====== Given information ======

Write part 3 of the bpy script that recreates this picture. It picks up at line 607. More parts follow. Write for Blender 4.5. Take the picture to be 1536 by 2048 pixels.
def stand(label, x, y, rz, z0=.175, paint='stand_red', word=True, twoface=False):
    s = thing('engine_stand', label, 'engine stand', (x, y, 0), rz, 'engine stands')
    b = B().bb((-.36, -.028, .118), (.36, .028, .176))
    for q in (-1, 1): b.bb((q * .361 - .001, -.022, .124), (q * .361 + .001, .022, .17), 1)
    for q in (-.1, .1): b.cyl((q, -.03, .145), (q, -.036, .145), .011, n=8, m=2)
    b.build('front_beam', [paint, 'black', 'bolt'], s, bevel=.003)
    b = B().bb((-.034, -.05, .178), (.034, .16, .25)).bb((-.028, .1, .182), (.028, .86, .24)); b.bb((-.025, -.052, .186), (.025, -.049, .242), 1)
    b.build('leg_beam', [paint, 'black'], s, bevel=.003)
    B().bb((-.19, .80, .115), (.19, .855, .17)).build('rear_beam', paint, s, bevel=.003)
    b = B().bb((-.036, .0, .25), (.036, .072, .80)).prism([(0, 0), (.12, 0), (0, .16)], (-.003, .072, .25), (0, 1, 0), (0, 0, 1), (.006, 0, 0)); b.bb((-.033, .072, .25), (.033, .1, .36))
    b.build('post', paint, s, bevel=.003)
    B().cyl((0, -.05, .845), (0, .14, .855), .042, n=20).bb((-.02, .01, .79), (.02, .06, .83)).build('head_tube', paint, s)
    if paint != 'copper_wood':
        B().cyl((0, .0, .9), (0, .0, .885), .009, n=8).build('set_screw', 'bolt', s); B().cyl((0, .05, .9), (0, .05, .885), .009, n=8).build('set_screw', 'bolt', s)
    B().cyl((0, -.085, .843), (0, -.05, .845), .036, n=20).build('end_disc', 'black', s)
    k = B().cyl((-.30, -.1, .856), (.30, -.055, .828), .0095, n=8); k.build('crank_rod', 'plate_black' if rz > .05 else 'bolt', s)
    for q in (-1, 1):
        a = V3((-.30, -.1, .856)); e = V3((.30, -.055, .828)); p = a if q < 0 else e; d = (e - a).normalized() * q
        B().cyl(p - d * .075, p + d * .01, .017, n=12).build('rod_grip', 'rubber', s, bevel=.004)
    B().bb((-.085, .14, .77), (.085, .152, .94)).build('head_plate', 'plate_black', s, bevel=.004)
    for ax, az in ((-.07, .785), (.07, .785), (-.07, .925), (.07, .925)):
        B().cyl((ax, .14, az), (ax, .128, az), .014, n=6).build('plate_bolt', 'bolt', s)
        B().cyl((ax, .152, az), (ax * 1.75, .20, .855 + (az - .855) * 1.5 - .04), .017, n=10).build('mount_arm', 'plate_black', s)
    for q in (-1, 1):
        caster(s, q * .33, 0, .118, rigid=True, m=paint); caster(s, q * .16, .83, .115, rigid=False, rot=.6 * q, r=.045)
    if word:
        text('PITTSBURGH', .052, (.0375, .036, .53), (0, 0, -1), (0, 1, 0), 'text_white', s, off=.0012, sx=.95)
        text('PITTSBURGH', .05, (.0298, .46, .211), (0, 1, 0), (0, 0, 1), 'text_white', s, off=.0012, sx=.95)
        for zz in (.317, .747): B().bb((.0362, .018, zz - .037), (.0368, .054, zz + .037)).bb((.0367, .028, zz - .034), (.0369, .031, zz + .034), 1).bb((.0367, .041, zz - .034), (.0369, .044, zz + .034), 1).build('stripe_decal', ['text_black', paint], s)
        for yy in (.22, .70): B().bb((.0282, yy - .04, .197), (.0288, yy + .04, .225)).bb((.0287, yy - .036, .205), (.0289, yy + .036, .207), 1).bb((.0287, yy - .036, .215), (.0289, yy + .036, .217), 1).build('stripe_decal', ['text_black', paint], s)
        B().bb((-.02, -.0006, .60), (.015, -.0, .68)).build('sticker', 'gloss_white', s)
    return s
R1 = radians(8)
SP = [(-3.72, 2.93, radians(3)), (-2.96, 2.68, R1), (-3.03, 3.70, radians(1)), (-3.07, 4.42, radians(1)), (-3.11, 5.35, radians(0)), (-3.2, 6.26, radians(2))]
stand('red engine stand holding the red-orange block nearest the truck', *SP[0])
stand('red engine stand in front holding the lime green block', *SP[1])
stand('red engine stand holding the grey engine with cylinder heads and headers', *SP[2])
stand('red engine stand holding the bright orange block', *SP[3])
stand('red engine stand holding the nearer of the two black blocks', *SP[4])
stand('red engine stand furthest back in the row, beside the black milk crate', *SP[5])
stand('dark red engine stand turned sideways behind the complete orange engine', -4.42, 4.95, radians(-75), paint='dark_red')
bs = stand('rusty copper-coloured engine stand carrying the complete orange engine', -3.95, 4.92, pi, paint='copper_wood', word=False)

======

Task brief
Quote every line of the data, word for word.

Response
Write part 3 of the bpy script that recreates this picture. It picks up at line 607. More parts follow. Write for Blender 4.5. Take the picture to be 1536 by 2048 pixels.
def stand(label, x, y, rz, z0=.175, paint='stand_red', word=True, twoface=False):
    s = thing('engine_stand', label, 'engine stand', (x, y, 0), rz, 'engine stands')
    b = B().bb((-.36, -.028, .118), (.36, .028, .176))
    for q in (-1, 1): b.bb((q * .361 - .001, -.022, .124), (q * .361 + .001, .022, .17), 1)
    for q in (-.1, .1): b.cyl((q, -.03, .145), (q, -.036, .145), .011, n=8, m=2)
    b.build('front_beam', [paint, 'black', 'bolt'], s, bevel=.003)
    b = B().bb((-.034, -.05, .178), (.034, .16, .25)).bb((-.028, .1, .182), (.028, .86, .24)); b.bb((-.025, -.052, .186), (.025, -.049, .242), 1)
    b.build('leg_beam', [paint, 'black'], s, bevel=.003)
    B().bb((-.19, .80, .115), (.19, .855, .17)).build('rear_beam', paint, s, bevel=.003)
    b = B().bb((-.036, .0, .25), (.036, .072, .80)).prism([(0, 0), (.12, 0), (0, .16)], (-.003, .072, .25), (0, 1, 0), (0, 0, 1), (.006, 0, 0)); b.bb((-.033, .072, .25), (.033, .1, .36))
    b.build('post', paint, s, bevel=.003)
    B().cyl((0, -.05, .845), (0, .14, .855), .042, n=20).bb((-.02, .01, .79), (.02, .06, .83)).build('head_tube', paint, s)
    if paint != 'copper_wood':
        B().cyl((0, .0, .9), (0, .0, .885), .009, n=8).build('set_screw', 'bolt', s); B().cyl((0, .05, .9), (0, .05, .885), .009, n=8).build('set_screw', 'bolt', s)
    B().cyl((0, -.085, .843), (0, -.05, .845), .036, n=20).build('end_disc', 'black', s)
    k = B().cyl((-.30, -.1, .856), (.30, -.055, .828), .0095, n=8); k.build('crank_rod', 'plate_black' if rz > .05 else 'bolt', s)
    for q in (-1, 1):
        a = V3((-.30, -.1, .856)); e = V3((.30, -.055, .828)); p = a if q < 0 else e; d = (e - a).normalized() * q
        B().cyl(p - d * .075, p + d * .01, .017, n=12).build('rod_grip', 'rubber', s, bevel=.004)
    B().bb((-.085, .14, .77), (.085, .152, .94)).build('head_plate', 'plate_black', s, bevel=.004)
    for ax, az in ((-.07, .785), (.07, .785), (-.07, .925), (.07, .925)):
        B().cyl((ax, .14, az), (ax, .128, az), .014, n=6).build('plate_bolt', 'bolt', s)
        B().cyl((ax, .152, az), (ax * 1.75, .20, .855 + (az - .855) * 1.5 - .04), .017, n=10).build('mount_arm', 'plate_black', s)
    for q in (-1, 1):
        caster(s, q * .33, 0, .118, rigid=True, m=paint); caster(s, q * .16, .83, .115, rigid=False, rot=.6 * q, r=.045)
    if word:
        text('PITTSBURGH', .052, (.0375, .036, .53), (0, 0, -1), (0, 1, 0), 'text_white', s, off=.0012, sx=.95)
        text('PITTSBURGH', .05, (.0298, .46, .211), (0, 1, 0), (0, 0, 1), 'text_white', s, off=.0012, sx=.95)
        for zz in (.317, .747): B().bb((.0362, .018, zz - .037), (.0368, .054, zz + .037)).bb((.0367, .028, zz - .034), (.0369, .031, zz + .034), 1).bb((.0367, .041, zz - .034), (.0369, .044, zz + .034), 1).build('stripe_decal', ['text_black', paint], s)
        for yy in (.22, .70): B().bb((.0282, yy - .04, .197), (.0288, yy + .04, .225)).bb((.0287, yy - .036, .205), (.0289, yy + .036, .207), 1).bb((.0287, yy - .036, .215), (.0289, yy + .036, .217), 1).build('stripe_decal', ['text_black', paint], s)
        B().bb((-.02, -.0006, .60), (.015, -.0, .68)).build('sticker', 'gloss_white', s)
    return s
R1 = radians(8)
SP = [(-3.72, 2.93, radians(3)), (-2.96, 2.68, R1), (-3.03, 3.70, radians(1)), (-3.07, 4.42, radians(1)), (-3.11, 5.35, radians(0)), (-3.2, 6.26, radians(2))]
stand('red engine stand holding the red-orange block nearest the truck', *SP[0])
stand('red engine stand in front holding the lime green block', *SP[1])
stand('red engine stand holding the grey engine with cylinder heads and headers', *SP[2])
stand('red engine stand holding the bright orange block', *SP[3])
stand('red engine stand holding the nearer of the two black blocks', *SP[4])
stand('red engine stand furthest back in the row, beside the black milk crate', *SP[5])
stand('dark red engine stand turned sideways behind the complete orange engine', -4.42, 4.95, radians(-75), paint='dark_red')
bs = stand('rusty copper-coloured engine stand carrying the complete orange engine', -3.95, 4.92, pi, paint='copper_wood', word=False)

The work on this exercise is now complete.